Desde el antiguo testamento Dios se reveló como Padre, y el Nuevo reveló que no se trataba de una paternidad metafórica , o de una paternidad adoptiva que tiene a los hombres solo por objeto: se trata de una paternidad ontológica, que la misión terrena del Hijo ha dado a conocer en toda su profundidad...
Delante de este Padre no se pone ningún arquetipo de la Madre que sea distinto de él para dar existencia al Hijo. Esto no impide que en otra relación, el misterio de la unidad interpersonal realizada por medio del amor conyugal no encuentre también en Dios su arquetipo: en la unidad del Espíritu personal, el Padre y el Hijo son uno (Jn 10, 30); y porque reciben este Espíritu los hombres tienen en sí el amor de Dios (Rm 5,5), lo llaman con el nombre de Padre (Rm 8, 15), y se hacen un solo espíritu con el Señor (1 Cor 6, 17).
Este aspecto del misterio que al mismo tiempo tiene que ver con la vida íntima de Dios y la participación que de ella nos ha sido dada, no está desligada del problema puesto por el mutuo amor de los esposos. Aquél tiende a fundirlos en la unidad concreta de una sola carne; no en el sentido que la personalidad de ambos desaparezca, absorbida en un todo que sería superior; sino más bien en el sentido que aquella encuentra una realización suprema en la comunión y en el don recíproco. ¿Acaso no está aquí todo el sentido del amor humano? Hay que agregar además que este don recíproco tiene por fruto normal una tercera persona en quien los dos descubren el signo viviente de su mutua unidad; y esto no está sin relación con la función que ejerce el Espíritu respecto al Padre y al Hijo: gracias a su proceder queda sellada su recíproca unidad, del mismo modo que su misión aquí abajo sella la unión de amor entre el Padre y los hombres hechos hijos suyos adoptivos en el Hijo por naturaleza.

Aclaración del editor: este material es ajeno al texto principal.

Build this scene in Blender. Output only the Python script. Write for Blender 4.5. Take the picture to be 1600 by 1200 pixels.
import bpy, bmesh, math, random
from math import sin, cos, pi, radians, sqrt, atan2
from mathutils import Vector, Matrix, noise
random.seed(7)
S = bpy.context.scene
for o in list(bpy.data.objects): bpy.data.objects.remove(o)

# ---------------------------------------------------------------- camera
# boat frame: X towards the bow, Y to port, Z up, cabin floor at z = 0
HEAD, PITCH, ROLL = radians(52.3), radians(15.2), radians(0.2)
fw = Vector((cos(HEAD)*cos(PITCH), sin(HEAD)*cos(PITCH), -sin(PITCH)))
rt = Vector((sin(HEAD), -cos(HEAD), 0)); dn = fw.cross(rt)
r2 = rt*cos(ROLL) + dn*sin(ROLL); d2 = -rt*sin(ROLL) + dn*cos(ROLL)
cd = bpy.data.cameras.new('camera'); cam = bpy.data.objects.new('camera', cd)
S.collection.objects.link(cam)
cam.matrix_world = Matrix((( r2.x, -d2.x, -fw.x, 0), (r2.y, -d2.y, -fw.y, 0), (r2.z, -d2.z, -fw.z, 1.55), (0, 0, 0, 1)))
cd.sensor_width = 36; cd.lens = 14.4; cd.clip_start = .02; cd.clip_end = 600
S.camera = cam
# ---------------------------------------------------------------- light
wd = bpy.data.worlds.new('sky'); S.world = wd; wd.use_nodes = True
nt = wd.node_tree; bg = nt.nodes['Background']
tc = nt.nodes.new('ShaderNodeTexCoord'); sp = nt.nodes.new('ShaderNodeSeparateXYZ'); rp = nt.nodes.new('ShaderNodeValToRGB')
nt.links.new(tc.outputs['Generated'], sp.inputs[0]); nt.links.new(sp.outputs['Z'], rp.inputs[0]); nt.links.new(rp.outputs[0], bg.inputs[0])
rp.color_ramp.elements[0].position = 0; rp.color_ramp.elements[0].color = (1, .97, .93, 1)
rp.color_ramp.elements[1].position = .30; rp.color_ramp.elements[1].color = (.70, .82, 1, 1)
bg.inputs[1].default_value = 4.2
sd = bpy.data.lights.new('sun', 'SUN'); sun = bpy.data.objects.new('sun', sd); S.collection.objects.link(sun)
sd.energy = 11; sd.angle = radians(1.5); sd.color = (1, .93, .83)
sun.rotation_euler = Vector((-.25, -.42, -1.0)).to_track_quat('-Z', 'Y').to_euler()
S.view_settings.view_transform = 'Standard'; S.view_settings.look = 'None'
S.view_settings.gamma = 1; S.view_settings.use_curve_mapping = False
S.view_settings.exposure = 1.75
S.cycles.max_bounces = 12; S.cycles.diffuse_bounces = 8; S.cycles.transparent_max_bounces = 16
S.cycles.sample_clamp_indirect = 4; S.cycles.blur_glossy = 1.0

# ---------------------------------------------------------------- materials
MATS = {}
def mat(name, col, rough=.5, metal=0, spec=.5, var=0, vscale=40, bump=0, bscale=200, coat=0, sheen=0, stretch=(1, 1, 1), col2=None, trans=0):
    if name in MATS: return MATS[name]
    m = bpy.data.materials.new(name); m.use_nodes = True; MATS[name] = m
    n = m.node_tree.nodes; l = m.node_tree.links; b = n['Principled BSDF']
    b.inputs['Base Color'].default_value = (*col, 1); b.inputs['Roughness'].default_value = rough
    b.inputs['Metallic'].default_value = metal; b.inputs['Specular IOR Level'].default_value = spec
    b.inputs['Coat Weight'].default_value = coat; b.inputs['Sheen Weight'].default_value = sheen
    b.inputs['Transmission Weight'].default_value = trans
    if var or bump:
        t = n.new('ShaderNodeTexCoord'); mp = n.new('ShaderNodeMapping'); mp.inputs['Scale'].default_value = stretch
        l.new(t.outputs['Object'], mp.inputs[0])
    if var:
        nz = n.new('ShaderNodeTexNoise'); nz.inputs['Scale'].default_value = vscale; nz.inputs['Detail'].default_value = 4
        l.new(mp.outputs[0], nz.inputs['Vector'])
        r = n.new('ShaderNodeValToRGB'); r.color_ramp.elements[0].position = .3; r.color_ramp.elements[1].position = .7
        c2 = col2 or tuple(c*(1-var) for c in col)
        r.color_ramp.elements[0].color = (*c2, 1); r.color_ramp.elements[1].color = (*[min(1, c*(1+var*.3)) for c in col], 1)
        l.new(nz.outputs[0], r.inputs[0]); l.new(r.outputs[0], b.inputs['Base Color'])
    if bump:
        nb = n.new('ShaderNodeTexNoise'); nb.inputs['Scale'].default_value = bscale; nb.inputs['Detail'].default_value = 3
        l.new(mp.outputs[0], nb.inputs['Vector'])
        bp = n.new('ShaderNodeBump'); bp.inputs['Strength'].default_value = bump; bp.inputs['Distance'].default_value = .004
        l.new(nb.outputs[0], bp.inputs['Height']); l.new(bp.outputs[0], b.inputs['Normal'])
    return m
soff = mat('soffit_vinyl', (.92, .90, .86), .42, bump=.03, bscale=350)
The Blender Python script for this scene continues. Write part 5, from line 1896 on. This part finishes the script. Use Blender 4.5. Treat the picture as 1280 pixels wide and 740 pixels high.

Si queremos encontrar para la pareja humana un modelo supremo del cual ella deba análogamente reproducir el semblante, tenemos que remitirnos hasta la vida íntima de Dios tri – personal. Indudablemente, la imagen no copia servilmente su arquetipo, siendo incapaz de imitarlo en todas las relaciones. Indudablemente, aún está el misterio de Cristo y de la Iglesia que constituye, entre este arquetipo totalmente trascendente y la realidad humana que de él es la imagen, un arquetipo de conexión que evoca la función de Cristo como me – diador de la revelación. Sin embargo, hay que recordar que la función propia del Misterio de Cristo y de la Iglesia es precisamente la de introducir a los hombres hasta lo íntimo del Misterio trinitario.
Participando de uno se participa también del otro. ¿Cómo sorprenderse entonces si el hombre y la mujer deben tomar como modelo la pareja Cristo – Iglesia, si quieren imitar a Dios que es Amor (1 Jn 4, 16)? Ahora comprendemos qué valor profundo puede adquirir, en la revelación cristiana, la palabra del Génesis: “Dios creó al hombre a su imagen, a la imagen de Dios lo creó, hombre y mujer los creó” (Gen 1, 27). No Solamente la pareja humana lleva en sí desde el origen una semejanza divina que hace de ella un misterio en relación a Cristo y a la Iglesia (Ef 5, 32); sino que, por lo mismo, ella lleva en sí misma la imagen del Dios vivo que es Padre, Hijo y Espíritu Santo en una perfecta unidad.